Уже выйдя из дворца, я сказал Ткачу:

– При повторении подобного все свои силы и авторитет употреблю на то, чтобы содрать с твоих штанов лампасы.

– Так точно! – согласился он.

– Если бы ты с такой же регулярностью бывал в войсках, с какой по утрам кохфий пьешь, дела шли бы иначе.

– Так точно!

В моей приемной дожидались моего возвращения от Кештманда генералы Шкидченко, Коломийцев, Сафронов, Бруниниекс, Петрохалко, Степанский, Аракелян. Вошли в мой кабинет, обсудили только что состоявшуюся встречу, оперативную обстановку, не забыли и о близившейся встрече нашего Генсека с Бабраком.

– Я бы этого дядька з-пид Полтавы – в шею!.. – горячился Черемных. – Его войска…

– Наши войска, советские, Владимир Петрович. Дас Бог, все успокоится. Давайте лучше подумаем о военной кампании на март-май, об укреплении границы.
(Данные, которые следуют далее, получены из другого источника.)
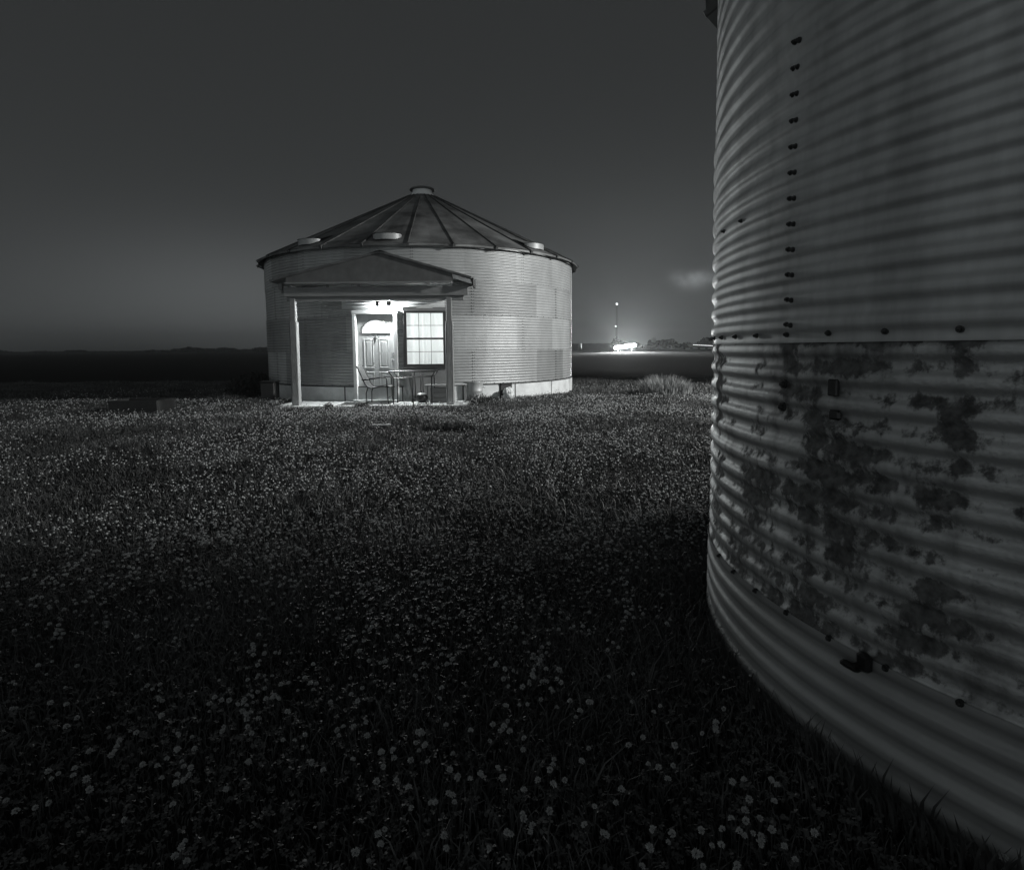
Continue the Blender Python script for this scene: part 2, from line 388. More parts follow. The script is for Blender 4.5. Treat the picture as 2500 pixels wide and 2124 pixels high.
# ---- flat local frames for door and window
def frame_axes(phi):
    out = np.array([math.sin(D(phi)), math.cos(D(phi)), 0]); right = np.array([-out[1], out[0], 0])   # right as seen from outside
    return right, out, np.array([0, 0, 1.])
def LF(phi, rad):
    r, o, u = frame_axes(phi); c = hp(phi, rad)
    return (lambda x, y, z: c + r * x + o * y + u * z), np.array([r, o, u])
P, A = LF(DPHI, HR + .035)
dw, dh, zb = .92, 2.02, .095
jw = .085
door_frame = MB().box(P(-(dw + jw) / 2, -.06, zb + dh / 2), (jw, .16, dh), A, .006).box(P((dw + jw) / 2, -.06, zb + dh / 2), (jw, .16, dh), A, .006).box(P(0, -.06, zb + dh + .044), (dw + 2 * jw + .02, .164, .085), A, .006).build('door_frame', M['trim'], H)
MB().box(P(0, -.02, zb - .018), (dw + 2 * jw, .2, .035), A, .006).build('threshold', M['trim'], H)
# door slab with a half-round light and four raised panels
def door_mesh():
    mb = MB(); t = .045; y0 = -.075
    x0, x1 = -dw / 2 + .004, dw / 2 - .004; zc = zb + 1.575; R = .335; n = 20
    arc = [(R * math.cos(PI * i / n), zc + R * .92 * math.sin(PI * i / n)) for i in range(n + 1)]   # right -> left
    # front face around the half-round opening
    V = [(x0, zb), (x1, zb), (x1, zc), (x1, zb + dh), (x0, zb + dh), (x0, zc)] + arc
    a = 6
    F = [(0, 1, 2, a, a + n, 5)]
    F.append((2, 3) + tuple(range(a + n // 2, a - 1, -1)))
    F.append((4, 5) + tuple(range(a + n, a + n // 2 - 1, -1)))
    F.append((3, 4, a + n // 2))
    mb.add([P(x, y0, z) for x, z in V], F)
    mb.add([P(x, y0, z) for x, z in arc] + [P(x, y0 - t, z) for x, z in arc], [(i, i + 1, n + 2 + i, n + 1 + i) for i in range(n)] + [(n, 0, n + 1, 2 * n + 1)])
    mb.add([P(x0, y0 - t, zb), P(x1, y0 - t, zb), P(x1, y0 - t, zb + dh), P(x0, y0 - t, zb + dh)], [(3, 2, 1, 0)])
    for (cx, cz, w, h) in [(-.185, zb + 1.09, .25, .70), (.185, zb + 1.09, .25, .70), (-.185, zb + .40, .25, .52), (.185, zb + .40, .25, .52)]:
        lv = [(w / 2, h / 2, .0015), (w / 2 - .010, h / 2 - .010, .008), (w / 2 - .022, h / 2 - .022, .008), (w / 2 - .036, h / 2 - .036, .0025), (w / 2 - .05, h / 2 - .05, .0025), (w / 2 - .075, h / 2 - .075, .007)]
        V = []; F = []
        for hx, hz, d in lv:
            V += [P(cx - hx, y0 + d, cz - hz), P(cx + hx, y0 + d, cz - hz), P(cx + hx, y0 + d, cz + hz), P(cx - hx, y0 + d, cz + hz)]
        for i in range(len(lv) - 1):
            for k in range(4): F.append((i * 4 + k, i * 4 + (k + 1) % 4, i * 4 + 4 + (k + 1) % 4, i * 4 + 4 + k))
        F.append(tuple(range(len(V) - 4, len(V)))); mb.add(V, F)
    return mb, arc, y0
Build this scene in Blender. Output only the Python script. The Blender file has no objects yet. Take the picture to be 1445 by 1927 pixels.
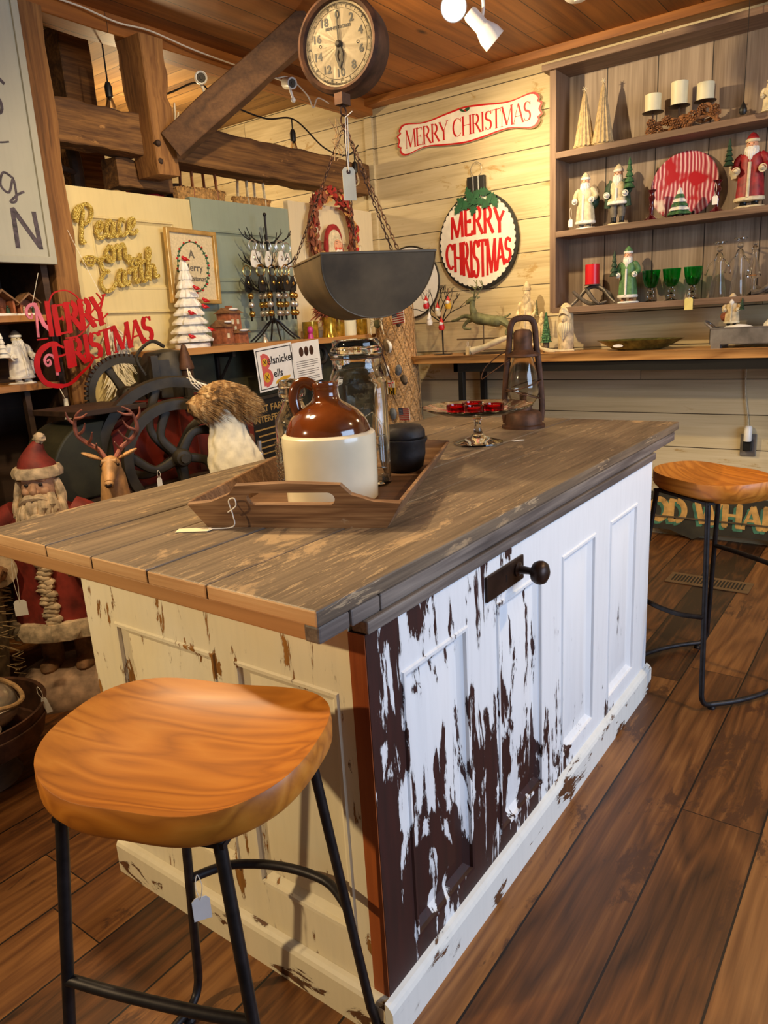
import bpy, math, random
from mathutils import Vector, Matrix, Euler, noise as mn
random.seed(11)
SC = bpy.context.scene
COL = SC.collection
PI = math.pi

# ------------------------------------------------------------------ camera
cam_d = bpy.data.cameras.new('camera')
cam = bpy.data.objects.new('camera', cam_d)
COL.objects.link(cam)
R_ = ((0.5854878, -0.8086452, -0.0574197), (-0.2371283, -0.1030968, -0.9659924), (0.7752253, 0.5791925, -0.2521146))
rx, ry, rf = Vector(R_[0]), Vector(R_[1]), Vector(R_[2])
cam.matrix_world = Matrix(((rx.x, -ry.x, -rf.x, -0.7494), (rx.y, -ry.y, -rf.y, -0.6927), (rx.z, -ry.z, -rf.z, 1.3310), (0, 0, 0, 1)))
cam_d.sensor_fit = 'VERTICAL'
cam_d.sensor_height = 24.0
cam_d.lens = 1366.0 / 1927.0 * 24.0
cam_d.clip_start = 0.02
cam_d.clip_end = 60
cam_d.dof.use_dof = False
SC.camera = cam

# ------------------------------------------------------------------ world, exposure, lights
SC.view_settings.view_transform = 'Standard'
SC.view_settings.look = 'None'
SC.view_settings.gamma = 1.0
SC.view_settings.use_curve_mapping = False
SC.view_settings.exposure = 0.25
w = bpy.data.worlds.new('room_air')
SC.world = w
w.use_nodes = True
w.node_tree.nodes['Background'].inputs['Color'].default_value = (1.0, 0.78, 0.55, 1)
w.node_tree.nodes['Background'].inputs['Strength'].default_value = 0.10

def light(name, typ, loc, target, energy, color, **k):
    d = bpy.data.lights.new(name, typ)
    d.energy = energy
    d.color = color
    for a, b in k.items():
        setattr(d, a, b)
    o = bpy.data.objects.new(name, d)
    COL.objects.link(o)
    o.location = loc
    if target is not None:
        o.rotation_euler = (Vector(target) - Vector(loc)).to_track_quat('-Z', 'Y').to_euler()
    return o

WARM = (1.0, 0.75, 0.42)
SPOTS = (('spot_behind_counter', (-2.1, 1.75, 2.15), (0.15, 0.45, 0.72), 210, 0.78, 0.05),
         ('spot_over_counter', (0.2, 1.5, 2.68), (1.2, 0.35, 0.9), 130, 1.6, 0.05),
         ('spot_to_shelves', (1.9, 1.75, 2.62), (3.6, 0.55, 1.9), 150, 1.35, 0.03),
         ('spot_to_wall', (2.64, 1.0, 2.47), (3.6, 1.75, 1.7), 52, 1.9, 0.03),
         ('spot_to_doors', (1.2, 0.7, 2.66), (2.0, 2.5, 1.45), 95, 1.4, 0.03),
         ('spot_left_corner', (-0.5, 0.9, 2.66), (0.7, 2.2, 1.0), 75, 1.3, 0.04),
         ('spot_to_floor', (1.6, -1.5, 2.66), (1.5, -0.9, 0.0), 105, 1.9, 0.06))
for nm_, lo_, ta_, en_, sz_, so_ in SPOTS:
    light(nm_, 'SPOT', lo_, ta_, en_, WARM, spot_size=sz_, spot_blend=0.8, shadow_soft_size=so_)
light('back_room_bulb', 'POINT', (2.6, 3.6, 2.35), None, 40, WARM, shadow_soft_size=0.05)
light('room_fill', 'POINT', (0.2, 0.9, 2.25), None, 24, WARM, shadow_soft_size=0.12)  # unseen soft fill light, added to brighten the ceiling and room; no lamp here
light('rear_fill', 'POINT', (2.5, -0.6, 2.3), None, 16, WARM, shadow_soft_size=0.12)  # another added fill light towards the far right, with no lamp behind it
light('window_daylight', 'AREA', (0.9, -3.3, 1.7), (0.9, 0.0, 0.55), 96, (0.53, 0.71, 1.0), shape='RECTANGLE', size=2.4, size_y=1.6)

# ------------------------------------------------------------------ materials
def lin(c):
    return tuple(((x / 255.0) / 12.92 if x / 255.0 <= 0.04045 else ((x / 255.0 + 0.055) / 1.055) ** 2.4) for x in c) + (1.0,)

class G:
    def __init__(s, name, rough=0.6, metal=0.0, **pk):
        s.m = bpy.data.materials.new(name)
        s.m.use_nodes = True
        s.nt = s.m.node_tree
        s.b = s.nt.nodes['Principled BSDF']
        s.b.inputs['Roughness'].default_value = rough
        s.b.inputs['Metallic'].default_value = metal
        for k, v in pk.items():
            s.b.inputs[k.replace('_', ' ')].default_value = v
    def nd(s, typ, ins=None, **at):
        n = s.nt.nodes.new('ShaderNode' + typ)
        for k, v in at.items():
            setattr(n, k, v)
        for k, v in (ins or {}).items():
            if isinstance(v, bpy.types.NodeSocket):
                s.nt.links.new(v, n.inputs[k])
            else:
                n.inputs[k].default_value = v
        return n
    def out(s, key, v):
        if isinstance(v, bpy.types.NodeSocket):
            s.nt.links.new(v, s.b.inputs[key])
        else:
            s.b.inputs[key].default_value = v
    def co(s, scale=(1, 1, 1), loc=(0, 0, 0), rot=(0, 0, 0)):
        t = s.nd('TexCoord')
        return s.nd('Mapping', {'Vector': t.outputs['Object'], 'Scale': scale, 'Location': loc, 'Rotation': rot}).outputs[0]
    def noise(s, vec, scale=5.0, detail=3.0, rough=0.55, dist=0.0):
        return s.nd('TexNoise', {'Vector': vec, 'Scale': scale, 'Detail': detail, 'Roughness': rough, 'Distortion': dist}).outputs[0]
    def ramp(s, fac, stops, interp='LINEAR'):
        n = s.nd('ValToRGB', {'Fac': fac})
        cr = n.color_ramp
        cr.interpolation = interp
        while len(cr.elements) < len(stops):
            cr.elements.new(0.5)
        for e, (p, c) in zip(cr.elements, stops):
            e.position = p
            e.color = c if len(c) == 4 else lin(c)
        return n.outputs[0]
    def val(s, fac, stops):
        return s.ramp(fac, [(p, (v, v, v, 1)) for p, v in stops])
    def mix(s, fac, a, b, mode='MIX'):
        n = s.nt.nodes.new('ShaderNodeMix')
        n.data_type = 'RGBA'
        n.blend_type = mode
        for k, v in ((0, fac), (6, a), (7, b)):
            if isinstance(v, bpy.types.NodeSocket):
                s.nt.links.new(v, n.inputs[k])
            else:
                n.inputs[k].default_value = v if k == 0 or len(v) == 4 else lin(v)
        return n.outputs[2]
    def mth(s, op, a, b=0.0, c=0.0, clamp=False):
        n = s.nt.nodes.new('ShaderNodeMath')
        n.operation = op
        n.use_clamp = clamp
        for k, v in ((0, a), (1, b), (2, c)):
            if isinstance(v, bpy.types.NodeSocket):
                s.nt.links.new(v, n.inputs[k])
            else:
                n.inputs[k].default_value = v
        return n.outputs[0]
    def xyz(s, vec):
        return s.nd('SeparateXYZ', {'Vector': vec}).outputs
    def comb(s, x, y, z):
        return s.nd('CombineXYZ', {'X': x, 'Y': y, 'Z': z}).outputs[0]
    def bump(s, h, strength=0.3, dist=0.01):
        n = s.nd('Bump', {'Height': h, 'Strength': strength, 'Distance': dist})
        s.nt.links.new(n.outputs[0], s.b.inputs['Normal'])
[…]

Я предложил привлечь для этого максимально возможные силы и средства:

– До 140-150 батальонов, имея в резерве еще 30-40 батальонов, способных немедленно включиться в бои; всю авиацию, весь состав боевых и транспортных вертолетов; всю артиллерию и другие средства.

Особое внимание следовало уделить районам: Джелалабад, Кабул, Хост, Ургун, Кандагар, Файзабад, Кундуз, Баглан, Мазари-Шариф, Шиторган, Меймене.

Мы намеревались освободить от моджахедов 25-30 уездов и волостей, окончательно укрепить народно-демократическую власть в 70-80 уездах и волостях.

Предстояло тщательно разработать план реального прикрытия госграницы с Пакистаном. Об этом мы собирались поставить в известность и академика министра Лoэка – но лишь в необходимых пределах.

Определенное внимание надо было уделить и границе с Ираном.

Когда в кабинете остались лишь Черемных, Самойленко и Бруниниекс, Владимир Петрович хитровато спросил:

– Две карты?

– Да.

Немного подумав и сменив тему разговора, он сказал:

– Москва еще напомнит нам об этом ЧП.

– Все свободны, – отрезал я.

И вновь остался один. И человек в чалме преследовал меня своим взглядом. О чем думает он сейчас там, в Пешаваре, что замышляет?

Надо связаться с Петром Ивановичем Ивашутиным. Он поможет мне разгадать следующие шаги Раббани и его соратников.

За окном светило яркое весеннее солнце.

Я представил себе весеннее утро в Москве, проснувшийся Арбат, дворовую тишину… Ах да!.. Там же теперь подготовка к съезду – «историческому событию». А тут – так себе, боевые эпизоды и разные неприятные чрезвычайные происшествия. Будни.

Всю вторую половину дня я находился под тяжелым впечатлением от встречи и беседы с Кештмандом. Суть джелалабадского ЧП отошла на второй план. На первом – были тревога и опасения, связанные с возможным развязыванием крупномасштабного джихада.

Прошло еще только четверо суток после преступления, в стране надежно действовал приказ о превентивных мерах; вспышек волнений пока нигде не было, но следить за обстановкой приходилось с удвоенной бдительностью.

Взгляд мой снова скользнул по фотокарточке под стеклом, и чувство злорадного удовлетворения почему-то возникло на минуту: прозевал, Раббани, прозевал такой предлог для джихада! Что-то не сработало в твоем ведомстве. Теперь же время работает на меня, и я сделаю все, чтобы удержать обстановку в стране в привычных рамках необъявленной войны.

Вечером, в 18.00, как и было условлено, у меня собрались мои товарищи и мы обсудили положение. Решили, что, во-первых, ужесточенный режим комендантского часа в Кабуле и других крупных городах надо продлить как минимум до начала партийного съезда в Москве. Во-вторых, проинформировать об этом все основные учреждения власти Афганистана. В-третьих, продолжить активные боевые действия по планам января-февраля, при необходимости привлекая дополнительные силы и средства из резерва. В-четвертых, организовать выезд в военно-политические зоны групп генералов и офицеров управления ГВС на период 22-26 февраля, то есть перед началом работы съезда. В управлении остаться лишь Главному военному советнику и генералу Бруниниексу с небольшой оперативной группой для выполнения возможных новых возникающих задач.